Burr Ridge Village Board Trustee Guy Franzese | Courtesy photo

At the March 20 meeting of the Lyons Township High School District 204 Board of Education, residents of Burr Ridge asked the board to refrain from selling a plot of land the district owns.

The district owns a 70-acre plot of land in Willow Springs on the corner of Willow Springs and German Church roads. The land is currently vacant, and the district initially bought it years ago for potential use as a new high school campus but, according to the Desplaines Valley News, the board is now looking to sell it for a minimum of $55 million. 

The district plans to use the money to upgrade and improve its classrooms and address some equipment and facilities gaps in its athletic programs. After putting it up for sale, the district received two bids for the property in early February, one meeting the minimum amount and the other below it, with the developers looking to turn the lot into an industrial park. 

Dozens of residents, including Willow Springs Village administrators, came to the board meeting where they were voting on the offer, asking the district to refuse the offer, arguing an industrial park in the area would go against the neighborhood's culture and desires. 

While the board did vote against the offer, they didn't change the asking price or stipulations of the bid, and a similar development could be discussed in the future.

According to an article in Patch, emails released by the board in late March showed board members meeting with representatives from industrial developer Bridge Industrial. The board president had also been speaking with B.I. over email for months before announcing to the public that the board would be selling the land. 

Village officials have said that they won't allow rezoning for industrial uses on the plot, but the district still appears to be interested in working with the developers and selling it.

During the March 20 meeting, community members once again asked the district to not sell the land or to consider alternate uses or developers for it. They were frustrated over both the proposed sale and the lack of communication on the issue from the district. 

Parents said that they had received no information from the board, who have made no comments about the issue in open meetings for months, and said that, unless they used the Freedom of Information Act, they wouldn't know anything about any developments. They also claimed the board erased the minutes from all of their executive meetings where they had discussed the sale over the last 18 months.

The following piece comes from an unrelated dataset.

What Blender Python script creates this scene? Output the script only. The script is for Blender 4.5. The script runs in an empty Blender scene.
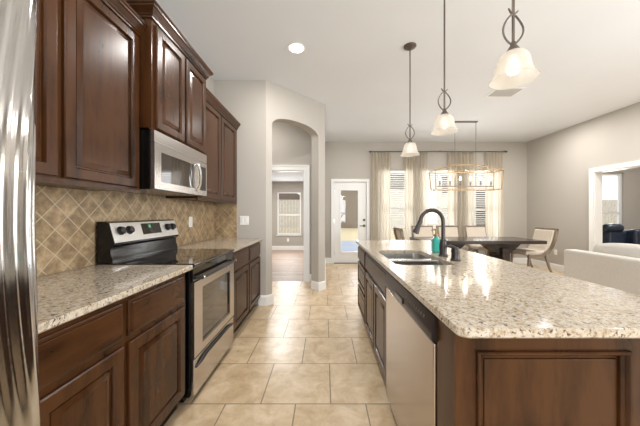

"I'm here tonight to speak about zoning," Burr Ridge Village Board Trustee Guy Franzese said. "Looking at your resumes, I don't see any zoning experience. Your attorneys don't seem to have any zoning experience, either. I may be wrong, but I don't see any. Since I'm standing here in a place of learning, I would like to educate you about the concepts of good planning and good zoning. Back in 2005 and 2006, I attended the Willow Springs public hearings where the zoning for the LT property was thoroughly discussed and later approved. As you would expect, there was much discussion by the residents, the Willow Springs plan commissioners, and the trustees as to what the zoning could be and should be for this parcel."

"This is poor planning and bad zoning," Franzese continued while discussing the idea that the land could be zoned industrial. "It places increased intense industrial uses immediately adjacent to the country club to the north, residential elementary school park to the west, and residential to the south. Industrial zoning fails to consider the seven-plus acres that Pleasantville Park District owns as well."